Learning the hard way means following these five steps every day until you've completed this book:

  1. Forget everything you know
  2. Work through each exercise from beginning to end
  3. Type in each example exactly
  4. Make the code run
  5. Reflect on what you've seen

And that's all.

Depending on your level of self-discipline, you may have a more difficult time sticking to these steps than some---but this isn't a contest. Don't worry about how long it takes you to work through an exercise, don't panic if you have to miss a day, and don't compare yourself to others. If you do your best to apply these steps every day, you will develop the self-discipline required to see this book through to the end.

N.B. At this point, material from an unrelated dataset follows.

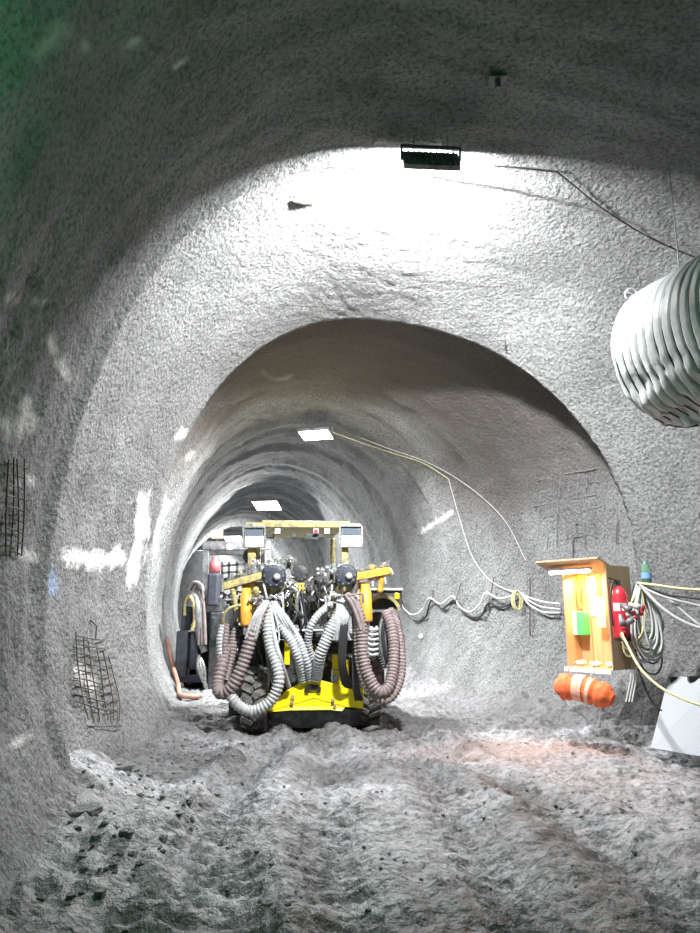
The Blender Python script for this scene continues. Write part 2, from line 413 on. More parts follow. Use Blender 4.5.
def gz(x, y):
    h = FB.ray_cast(Vector((x, y, 3)), Vector((0, 0, -1))); return h[0].z if h[0] else 0
def on_floor(px_, py_):
    h = FB.ray_cast(camo.location, ray(px_, py_).normalized()); return h[0] if h[0] else at(px_, py_, 9)

# loose stones
mb = MB()
for _ in range(620):
    if random.random() < .6: x, y = random.uniform(-2.9, -1.2), random.uniform(4.2, 9.5)
    else: x, y = random.uniform(-2, 4.2), random.uniform(3.8, 9.6)
    r0 = random.choice((.01, .012, .018, .02, .032 if x < -1.2 else .015)); c = Vector((x, y, gz(x, y)+r0*.25))
    if BVH.find_nearest(c)[3] < .08: continue
    n = 6; vs = []; rr = [r0*random.uniform(.6, 1.3) for _ in range(14)]
    for a_ in range(2):
        for k_ in range(n): 
            th = 2*PI*k_/n+a_*.5; q_ = rr[a_*n+k_]; vs.append(c+Vector((q_*math.cos(th), q_*math.sin(th), (-.4, .4)[a_]*q_)))
    vs += [c+Vector((0, 0, -.8*r0)), c+Vector((0, 0, .75*r0))]
    fcs = [(k_, (k_+1) % n, n+(k_+1) % n, n+k_) for k_ in range(n)]+[((k_+1) % n, k_, 12) for k_ in range(n)]+[(n+k_, n+(k_+1) % n, 13) for k_ in range(n)]
    mb.add(vs, fcs)
mb.build('loose_stones', M['shot'], label='loose grey stones scattered over the muck floor and along the walls', cat='stones', kind='stuff')
def slab(pix, h, name, label):
    c = on_floor(*pix); mb = MB(); n = 7; ang = random.random()*3
    poly = [c+Vector((h*random.uniform(.8, 1.3)*1.6*math.cos(2*PI*k/n+ang), h*random.uniform(.7, 1.2)*math.sin(2*PI*k/n+ang), -.02+.02*math.cos(k))) for k in range(n)]
    mb.prism(poly, (0, 0, h*.45)).build(name, M['shot'], bevel=.01, label=label, cat='rock')
slab((79, 812), .11, 'rock_slab', 'flat pale rock slab lying at the foot of the left wall')
slab((120, 768), .09, 'rock_slab', 'small pale stone below the exposed rebar on the left')
slab((128, 771), .07, 'rock_slab', 'smaller pale chip just right of the stone below the left rebar')
slab((477, 722), .07, 'rock_slab', 'fist sized grey rock on the muck berm right of the yellow machine')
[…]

An important theme of this book is also on the skills necessary for programming in general, while using Lisp to reinforce them. These skills are: reading and writing, attention to detail, spotting differences, and mathematics. Thus, once you finish this book, you won't just be a Lisp Hacker, you'll be ready to tackle other programming languages too---and in the process you might just discover that learning a new skill is more fun than any hobby, game, movie, or tv show.

Reading and Writing

Programming, much like human language, involves the intentional use of a specific set of language-dependent characters that have meaning, some of which you might not be used to typing. Programming is significantly more exact than human languages---if you have trouble reading, writing, or typing, you will struggle writing code.

Take the time to read over the code examples carefully, and double-check your work once you have typed it. This will save you from many stress headaches along the way.

Attention to Detail

More than any other skill, what separates a professional from an amateur in every field and trade is attention to detail. In programming, this is especially obvious; it makes the difference between sluggish, buggy software that regularly crashes and leads to hair-loss in its users, and a refined, user-friendly, indispensable tool.

By manually typing each exercise exactly as you work through this book, you will be training your brain to focus on the subtle details of what you are doing, while you are doing it.

Spotting Differences

The natural extension to the first two skills is the ability to spot differences. With careful reading, typing, and attention to detail, you will also be training your brain to highlight subtle differences for you, so that when you make a mistake, you notice, and can correct it immediately.

Naturally, this skill will also help you more quickly spot and correct bugs in other people's code that you have to upgrade and maintain.

Mathematics

Remember in high school, there was always at least one classmate that would demand to know when, in life, any of you would ever need to know half the stuff they taught you? You may have even been that student. If so, you may be disappointed to know that many problem domains a professional programmer has to deal with on a daily basis require nearly the entire high school and university level math curricula. I'm not talking about highly specialized fields either, like Quantum Computing; Currency, Stock, and Commodity exchange; or Cryptography---junior game, mobile, and web developers need math too. As Zed Shaw argued in an excellent, albeit angry rant essay, at the very least you should know Statistics. But Algebra, Geometry, Trigonometry, Calculus, Lambda Calculus---and of course, Algorithms---are extremely useful tools that will help you reason about and abstract your code at a whole new level.

If the very idea of math makes your heart skip a beat, your hands shake, and your brow drip with sweat, just remember the infamous words inscribed on the cover of the Hitchhiker's Guide to the Galaxy: DON'T PANIC. You don't have to be a math-whiz to learn programming or Lisp, and this book assumes little to no familiarity with math above the grade-school level. You can learn the math you need along the way, when you need it---and you will probably understand it better this time because you'll see its practical value. Just remember that math is your friend---even when it's not essential, formal quantitative reasoning, analysis, and deductive reasoning will give you an edge over other developers, and help you write better software. Oh right, and make sure you know where your towel is.

No Copy-and-Paste

If you copy-and-paste the code from the exercises into the Lisp REPL instead of typing them out yourself, you might as well not do them at all. As both teacher and student for the duration of this book, you have to force yourself to type in every example. No matter how easy or self-evident a code example appears to be, you have to stop yourself from cheating.

The point of these exercises is to train your hands, your eyes, your brain, and your mind how to read, write, see, think, and dream code. When you cheat here, you're only cheating yourself.